There is no allegation that the plaintiff did not participate in the primary cause of the accident. To set forth a cause of action, there should be affirmative statement of facts showing that plaintiff’s fault (for fault is admitted) was secondary to that of the defendant; that the parties were not in pari delicto. Silence as to its fault is not enough. (Scott v. Curtis, supra.) We cannot use the record in the Ward case to supply these necessary facts.
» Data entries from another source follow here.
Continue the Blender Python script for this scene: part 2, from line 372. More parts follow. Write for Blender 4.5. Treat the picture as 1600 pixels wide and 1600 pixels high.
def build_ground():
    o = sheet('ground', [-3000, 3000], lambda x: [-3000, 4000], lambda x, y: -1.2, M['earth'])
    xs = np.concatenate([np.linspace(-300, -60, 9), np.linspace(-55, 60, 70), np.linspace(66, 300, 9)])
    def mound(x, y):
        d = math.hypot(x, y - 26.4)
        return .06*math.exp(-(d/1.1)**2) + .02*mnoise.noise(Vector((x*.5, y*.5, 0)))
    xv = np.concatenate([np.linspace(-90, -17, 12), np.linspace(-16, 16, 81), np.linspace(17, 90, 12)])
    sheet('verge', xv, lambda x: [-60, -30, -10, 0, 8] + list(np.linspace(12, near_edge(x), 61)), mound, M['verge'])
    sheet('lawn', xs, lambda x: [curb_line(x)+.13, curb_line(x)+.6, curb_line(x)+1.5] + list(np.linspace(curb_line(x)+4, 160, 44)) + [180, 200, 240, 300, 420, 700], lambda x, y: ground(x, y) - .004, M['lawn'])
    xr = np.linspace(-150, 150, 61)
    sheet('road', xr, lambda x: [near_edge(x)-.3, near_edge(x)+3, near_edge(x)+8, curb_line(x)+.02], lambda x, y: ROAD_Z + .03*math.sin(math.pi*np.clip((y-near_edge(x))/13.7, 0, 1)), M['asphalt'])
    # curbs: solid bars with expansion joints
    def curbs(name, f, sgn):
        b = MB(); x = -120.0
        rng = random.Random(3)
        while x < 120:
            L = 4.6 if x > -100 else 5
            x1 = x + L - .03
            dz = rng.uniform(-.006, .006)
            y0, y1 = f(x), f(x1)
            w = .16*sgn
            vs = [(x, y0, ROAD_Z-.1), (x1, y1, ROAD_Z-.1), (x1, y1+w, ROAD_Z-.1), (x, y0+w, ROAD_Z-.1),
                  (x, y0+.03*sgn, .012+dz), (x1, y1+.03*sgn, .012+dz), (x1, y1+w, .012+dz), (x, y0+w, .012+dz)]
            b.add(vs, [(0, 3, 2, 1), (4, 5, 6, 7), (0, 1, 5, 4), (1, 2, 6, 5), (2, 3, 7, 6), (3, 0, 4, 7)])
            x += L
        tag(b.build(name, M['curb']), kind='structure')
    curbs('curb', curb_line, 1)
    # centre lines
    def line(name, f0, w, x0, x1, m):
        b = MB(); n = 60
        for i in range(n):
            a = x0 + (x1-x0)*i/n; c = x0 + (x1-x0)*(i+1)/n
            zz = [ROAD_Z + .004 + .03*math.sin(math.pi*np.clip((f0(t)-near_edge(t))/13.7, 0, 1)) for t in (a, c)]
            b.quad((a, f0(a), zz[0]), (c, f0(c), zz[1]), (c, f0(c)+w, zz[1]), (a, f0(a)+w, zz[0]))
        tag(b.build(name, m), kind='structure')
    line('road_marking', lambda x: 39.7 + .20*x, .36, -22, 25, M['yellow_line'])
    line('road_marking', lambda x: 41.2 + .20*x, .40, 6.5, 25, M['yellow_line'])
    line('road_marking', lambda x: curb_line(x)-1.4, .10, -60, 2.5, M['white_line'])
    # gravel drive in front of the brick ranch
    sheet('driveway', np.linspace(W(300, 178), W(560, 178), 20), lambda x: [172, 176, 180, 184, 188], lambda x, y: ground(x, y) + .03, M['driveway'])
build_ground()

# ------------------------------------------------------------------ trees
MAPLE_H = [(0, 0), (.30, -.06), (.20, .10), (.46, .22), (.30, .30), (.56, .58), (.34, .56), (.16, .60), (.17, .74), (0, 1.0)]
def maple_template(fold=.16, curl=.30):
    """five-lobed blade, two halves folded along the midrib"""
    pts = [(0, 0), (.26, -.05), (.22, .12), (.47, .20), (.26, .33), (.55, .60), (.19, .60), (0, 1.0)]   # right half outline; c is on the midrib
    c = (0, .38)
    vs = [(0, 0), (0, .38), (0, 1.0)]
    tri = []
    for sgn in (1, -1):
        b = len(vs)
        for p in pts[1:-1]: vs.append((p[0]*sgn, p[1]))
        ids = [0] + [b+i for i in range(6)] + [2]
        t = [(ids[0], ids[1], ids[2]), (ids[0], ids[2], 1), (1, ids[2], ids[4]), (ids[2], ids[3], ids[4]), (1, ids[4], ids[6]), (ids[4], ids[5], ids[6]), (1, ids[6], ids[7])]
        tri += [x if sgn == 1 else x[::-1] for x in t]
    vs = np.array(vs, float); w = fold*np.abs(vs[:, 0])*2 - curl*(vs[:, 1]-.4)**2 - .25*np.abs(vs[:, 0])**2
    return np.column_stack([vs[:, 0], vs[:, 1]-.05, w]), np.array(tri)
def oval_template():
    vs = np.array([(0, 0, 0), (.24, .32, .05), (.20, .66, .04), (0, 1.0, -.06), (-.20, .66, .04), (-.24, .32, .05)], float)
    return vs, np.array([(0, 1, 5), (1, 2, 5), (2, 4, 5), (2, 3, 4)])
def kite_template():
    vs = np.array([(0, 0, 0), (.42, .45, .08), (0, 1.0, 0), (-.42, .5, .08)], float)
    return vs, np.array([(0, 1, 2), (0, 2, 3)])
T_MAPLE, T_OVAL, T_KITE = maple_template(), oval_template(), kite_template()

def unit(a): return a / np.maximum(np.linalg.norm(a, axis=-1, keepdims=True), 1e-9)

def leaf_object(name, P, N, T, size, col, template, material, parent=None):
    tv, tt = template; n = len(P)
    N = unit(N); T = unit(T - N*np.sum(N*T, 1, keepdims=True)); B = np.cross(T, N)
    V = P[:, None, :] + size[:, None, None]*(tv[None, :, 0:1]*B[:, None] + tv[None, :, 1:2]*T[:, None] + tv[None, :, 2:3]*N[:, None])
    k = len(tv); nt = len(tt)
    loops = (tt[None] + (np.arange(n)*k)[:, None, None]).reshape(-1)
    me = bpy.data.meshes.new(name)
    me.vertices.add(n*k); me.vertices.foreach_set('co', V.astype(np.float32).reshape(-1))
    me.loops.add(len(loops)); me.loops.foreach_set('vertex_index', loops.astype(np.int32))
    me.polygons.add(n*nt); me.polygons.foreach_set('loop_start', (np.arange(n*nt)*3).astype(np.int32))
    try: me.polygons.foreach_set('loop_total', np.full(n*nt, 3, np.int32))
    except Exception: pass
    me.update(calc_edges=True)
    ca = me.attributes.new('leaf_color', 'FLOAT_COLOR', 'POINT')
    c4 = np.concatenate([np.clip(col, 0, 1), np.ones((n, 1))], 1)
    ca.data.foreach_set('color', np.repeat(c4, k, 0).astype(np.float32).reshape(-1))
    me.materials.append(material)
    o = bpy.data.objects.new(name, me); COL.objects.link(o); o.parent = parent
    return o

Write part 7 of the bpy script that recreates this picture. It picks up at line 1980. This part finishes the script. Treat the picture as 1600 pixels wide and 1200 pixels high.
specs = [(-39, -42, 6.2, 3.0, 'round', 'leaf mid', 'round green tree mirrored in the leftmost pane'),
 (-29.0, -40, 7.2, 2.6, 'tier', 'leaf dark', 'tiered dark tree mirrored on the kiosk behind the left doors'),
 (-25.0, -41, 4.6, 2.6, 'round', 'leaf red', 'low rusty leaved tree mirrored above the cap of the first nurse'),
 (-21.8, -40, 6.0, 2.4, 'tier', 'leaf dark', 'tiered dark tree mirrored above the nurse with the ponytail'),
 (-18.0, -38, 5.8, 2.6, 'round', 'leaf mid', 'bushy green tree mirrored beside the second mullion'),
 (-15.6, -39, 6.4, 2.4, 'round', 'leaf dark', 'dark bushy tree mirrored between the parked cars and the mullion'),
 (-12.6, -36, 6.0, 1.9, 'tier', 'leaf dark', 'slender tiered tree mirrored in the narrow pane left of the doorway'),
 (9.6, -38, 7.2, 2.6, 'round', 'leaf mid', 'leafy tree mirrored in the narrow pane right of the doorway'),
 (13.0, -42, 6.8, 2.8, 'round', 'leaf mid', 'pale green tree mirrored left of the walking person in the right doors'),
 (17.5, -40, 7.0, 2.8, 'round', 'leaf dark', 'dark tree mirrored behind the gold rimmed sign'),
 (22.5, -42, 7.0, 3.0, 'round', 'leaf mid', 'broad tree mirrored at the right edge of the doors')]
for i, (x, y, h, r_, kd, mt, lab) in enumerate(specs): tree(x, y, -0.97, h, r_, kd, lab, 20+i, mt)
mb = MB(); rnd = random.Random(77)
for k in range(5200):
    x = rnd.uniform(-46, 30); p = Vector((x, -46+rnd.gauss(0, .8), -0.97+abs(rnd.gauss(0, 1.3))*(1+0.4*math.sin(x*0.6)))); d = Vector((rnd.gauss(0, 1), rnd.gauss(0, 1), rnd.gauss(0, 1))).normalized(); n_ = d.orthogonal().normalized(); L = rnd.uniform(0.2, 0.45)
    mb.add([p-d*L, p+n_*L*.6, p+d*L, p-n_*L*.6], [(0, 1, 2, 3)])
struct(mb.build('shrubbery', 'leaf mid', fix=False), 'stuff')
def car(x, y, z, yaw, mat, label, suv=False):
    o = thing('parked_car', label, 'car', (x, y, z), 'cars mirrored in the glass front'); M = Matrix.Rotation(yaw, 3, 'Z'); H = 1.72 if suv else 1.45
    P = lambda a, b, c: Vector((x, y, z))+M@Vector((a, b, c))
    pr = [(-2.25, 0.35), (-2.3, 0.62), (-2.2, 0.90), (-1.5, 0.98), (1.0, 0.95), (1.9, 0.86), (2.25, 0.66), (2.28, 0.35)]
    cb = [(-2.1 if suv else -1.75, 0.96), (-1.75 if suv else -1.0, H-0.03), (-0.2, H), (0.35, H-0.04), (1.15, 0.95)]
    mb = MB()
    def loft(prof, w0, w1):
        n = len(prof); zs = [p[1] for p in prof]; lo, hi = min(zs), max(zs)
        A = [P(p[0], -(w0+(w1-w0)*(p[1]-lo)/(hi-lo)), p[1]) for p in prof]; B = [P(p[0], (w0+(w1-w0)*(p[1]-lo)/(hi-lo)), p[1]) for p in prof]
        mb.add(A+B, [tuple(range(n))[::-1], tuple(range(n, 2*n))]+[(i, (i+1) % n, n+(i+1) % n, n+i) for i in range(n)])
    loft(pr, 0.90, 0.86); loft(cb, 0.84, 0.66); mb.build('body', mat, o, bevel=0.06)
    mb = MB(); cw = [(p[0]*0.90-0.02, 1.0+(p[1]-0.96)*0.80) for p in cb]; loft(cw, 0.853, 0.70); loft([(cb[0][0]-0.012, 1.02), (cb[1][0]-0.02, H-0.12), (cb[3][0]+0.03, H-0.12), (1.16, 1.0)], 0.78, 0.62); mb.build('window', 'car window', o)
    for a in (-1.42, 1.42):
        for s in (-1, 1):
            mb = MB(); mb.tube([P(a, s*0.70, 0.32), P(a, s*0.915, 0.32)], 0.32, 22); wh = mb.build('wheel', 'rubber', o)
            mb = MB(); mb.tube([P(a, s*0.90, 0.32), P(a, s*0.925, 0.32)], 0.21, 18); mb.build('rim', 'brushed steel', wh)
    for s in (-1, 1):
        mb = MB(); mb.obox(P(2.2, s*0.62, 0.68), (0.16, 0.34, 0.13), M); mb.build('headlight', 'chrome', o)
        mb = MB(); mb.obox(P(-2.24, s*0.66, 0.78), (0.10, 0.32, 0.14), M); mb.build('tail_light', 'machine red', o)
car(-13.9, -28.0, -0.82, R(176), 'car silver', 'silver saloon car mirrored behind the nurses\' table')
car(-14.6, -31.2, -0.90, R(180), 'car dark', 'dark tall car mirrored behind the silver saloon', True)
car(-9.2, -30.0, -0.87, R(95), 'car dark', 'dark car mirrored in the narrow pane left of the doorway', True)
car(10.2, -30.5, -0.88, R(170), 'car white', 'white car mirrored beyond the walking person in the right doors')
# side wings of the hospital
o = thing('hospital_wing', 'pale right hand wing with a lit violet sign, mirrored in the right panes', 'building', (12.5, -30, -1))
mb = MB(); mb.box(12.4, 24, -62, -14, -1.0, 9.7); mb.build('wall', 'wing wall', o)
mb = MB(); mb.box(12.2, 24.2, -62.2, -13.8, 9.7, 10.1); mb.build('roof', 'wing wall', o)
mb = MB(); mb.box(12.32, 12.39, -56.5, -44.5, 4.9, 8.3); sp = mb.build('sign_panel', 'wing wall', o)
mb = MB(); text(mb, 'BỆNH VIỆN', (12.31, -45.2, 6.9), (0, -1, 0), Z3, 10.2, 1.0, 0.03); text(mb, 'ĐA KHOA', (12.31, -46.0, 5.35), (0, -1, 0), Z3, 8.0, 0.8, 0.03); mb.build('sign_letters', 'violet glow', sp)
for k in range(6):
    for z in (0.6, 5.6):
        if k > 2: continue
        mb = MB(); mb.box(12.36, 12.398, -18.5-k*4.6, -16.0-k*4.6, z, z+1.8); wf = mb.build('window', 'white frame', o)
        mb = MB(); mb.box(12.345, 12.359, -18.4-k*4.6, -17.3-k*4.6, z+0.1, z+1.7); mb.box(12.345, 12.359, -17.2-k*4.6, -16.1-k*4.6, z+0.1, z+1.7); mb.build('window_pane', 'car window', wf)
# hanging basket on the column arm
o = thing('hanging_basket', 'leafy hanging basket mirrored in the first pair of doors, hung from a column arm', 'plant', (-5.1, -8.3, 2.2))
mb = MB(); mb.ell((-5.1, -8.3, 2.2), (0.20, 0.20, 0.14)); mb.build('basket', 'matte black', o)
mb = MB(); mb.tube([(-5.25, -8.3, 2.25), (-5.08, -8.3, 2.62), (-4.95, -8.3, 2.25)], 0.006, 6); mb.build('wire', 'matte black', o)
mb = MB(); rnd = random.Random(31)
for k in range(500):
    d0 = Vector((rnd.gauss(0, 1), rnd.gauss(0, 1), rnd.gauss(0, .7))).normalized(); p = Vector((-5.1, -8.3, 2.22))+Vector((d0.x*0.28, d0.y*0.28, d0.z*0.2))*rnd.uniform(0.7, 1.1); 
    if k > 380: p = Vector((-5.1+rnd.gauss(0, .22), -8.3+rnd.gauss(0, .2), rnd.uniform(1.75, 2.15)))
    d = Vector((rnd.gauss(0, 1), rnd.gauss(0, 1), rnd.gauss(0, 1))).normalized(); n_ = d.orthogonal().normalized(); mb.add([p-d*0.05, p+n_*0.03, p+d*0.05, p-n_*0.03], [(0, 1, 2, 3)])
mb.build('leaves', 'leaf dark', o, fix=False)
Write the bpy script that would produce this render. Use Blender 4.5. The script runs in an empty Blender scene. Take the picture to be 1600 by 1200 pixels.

As We read the reference to that record in the complaint, it relates only to the progress and result of the Ward action and does not amount to allegations of all the complicated and discordant facts related therein.

The order should, therefore, be reversed, with ten dollars costs and disbursements, and the motion to dismiss the complaint granted, with ten dollars costs, with leave to plead over on payment of ten dollars costs of the motion and ten dollars costs and disbursements of this appeal.

All concur.

Order reversed, with ten dollars costs and disbursements, and motion to dismiss granted, with ten dollars costs, with leave to plead over within' twenty days on payment of costs of the motion and of this appeal.